La primera parte contiene la celebrada anécdota de la magdalena mojada en el té caliente por el protagonista (Proust ignora aparentemente que mojar pastas en el té es de pésima educación, pero Proust era francés y a los franceses se les suele perdonar todo), un episodio que le sirve para la recuperación de todo un mundo de recuerdos infantiles, asumiendo la verdad según la cual la memoria reside en los objetos del mundo que nos rodea, incluso los mínimos, de modo que el hecho se transforma en una llave que abre y alumbra todo un mundo infantil que hasta entonces se mantenía oculto a través del recuerdo de los pedazos del bollo humedecidos que flotan en la superficie del té que tomaba en casa de su tía-abuela Léonie, siendo un niño de vacaciones en la casa familiar de Combray. Ese dato sirve de soporte para elaborar una teoría global sobre el espacio, el tiempo y la memoria, quizá inspirada en la filosofía fenomenológica, pero que en su materia formal adopta un carácter claramente original. Los resortes de la memoria, según Proust, sólo se ponen en funcionamiento a través de los sentidos más primarios, en donde el sujeto de la experiencia adopta una papel  esencialmente pasivo. Al constituirse ello en una suceso involuntario y posiblemente casual, sucede que el caudal que se deriva es absolutamente auténtico para el sujeto, generándose así una visión objetiva que procura felicidad y plenitud (o sus contrarios) en tanto en cuanto dichos recuerdos se hallan desprovistos de la subjetividad engañosa que caracteriza las percepciones cotidianas en el mundo que actúan suplantando la verdadera materia del ser, formando una sutil barrera contra la introspección.
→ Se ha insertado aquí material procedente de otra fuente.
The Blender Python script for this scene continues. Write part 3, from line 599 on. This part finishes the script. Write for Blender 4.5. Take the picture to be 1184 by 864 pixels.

Cabe destacar también la creación del peculiar personaje de Charles Swann - un trasunto del propio Proust - que se erige en paradigma universal de la experiencia amorosa, algo indisoluble en sí misma del propio sufrimiento, ejercido a través de la mentira y los celos, un trabajo terrible y tortuoso que realiza el protagonista en su análisis, para extraer por inducción las citadas generalizaciones psicológicas mostradas por el narrador a lo largo de todo el relato y, en su conjunto, en toda la obra de Marcel Proust.